私も写真の川に入る事も有りますが、入渓点が全く違います。上から目線で恐縮ですが、釣れるかどうかはYouTube で見られる様にサイトフィッシングが成立するかどうかが一つの判断基準と考えています。今回紹介されたポイントでは魚が浮いている様なケースは稀です。なので、人が暫く入っていないタイミングを狙うか、人が入れない場所に入るかの二択になります。因みに自分は今シーズン熊に3回遭遇しています。崖からも落ちます。でも毎回30尾程度は釣れています。決して腕ではなく、魚のプレッシャーが低いのが理由です。
OSSANさんの記事が強く惹きつけたので、いつもはただ通り過ぎるのですが、コメントさせて頂きました。これからも頑張ってください。
sasurai 様、初めまして!
やはりそうですか。
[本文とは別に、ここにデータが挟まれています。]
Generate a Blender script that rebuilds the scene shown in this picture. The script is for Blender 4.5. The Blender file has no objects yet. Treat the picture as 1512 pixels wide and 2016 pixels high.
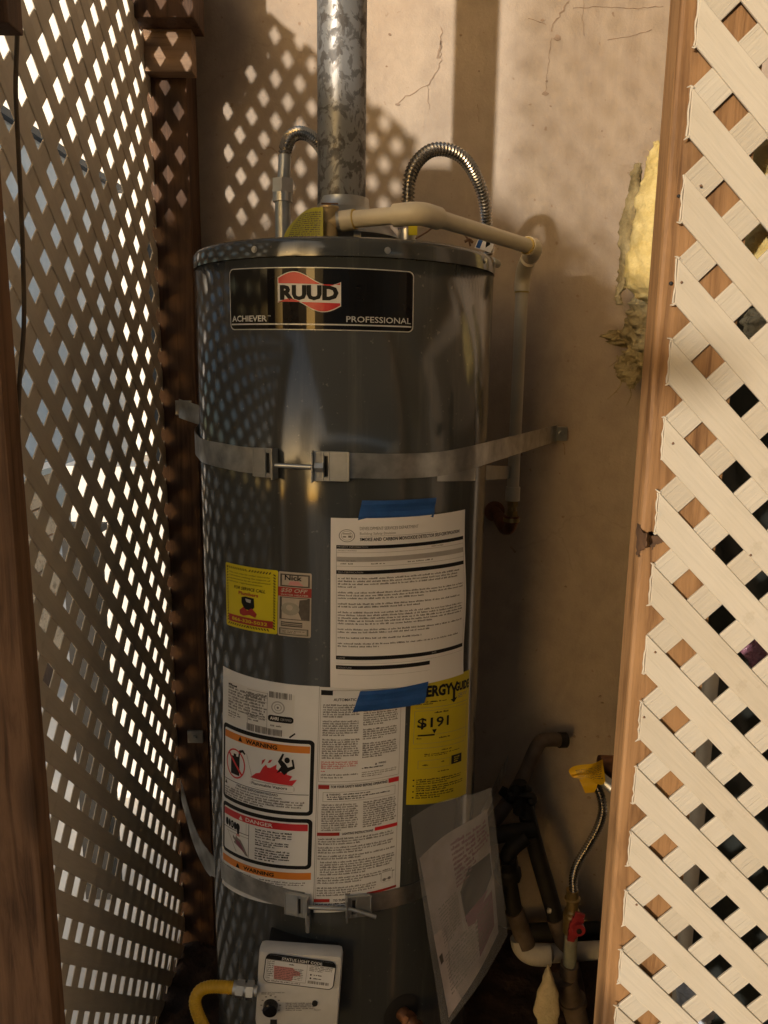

一見にして詳しい情報もない中での釣行でしたので、、安全策をとったポイント選定でしたが、魚の気配が少なかったのは超人気河川故という事ですね。
ただ、私の場合は身体能力的にも不安を抱えていますので、原状は入渓自体がキビシイ場所は範囲外とすべきと心得ておるつもりです。
溪泊しなければ辿り着けない場所へも挑みたいと夢見ていますが、残された時間は目減りする一方です。
返す返す、「もっと若くしてこの釣りを始めたかった!」と思わずに居れません。
幸いにして平日釣行が多いので、魚たちの機嫌が良いタイミングに当たることを祈ろうと思います^^;
未だバス釣りでの、ブラインド>サイトフィッシングの感覚が残っていますが、これも経験を積むことで矯正されつつあるようです。
動画はほとんどチェックしてきませんでしたが、食わず嫌いはダメですねw
また思い出して頂いたときにお寄りいただき、アドバイスいただければ幸いです!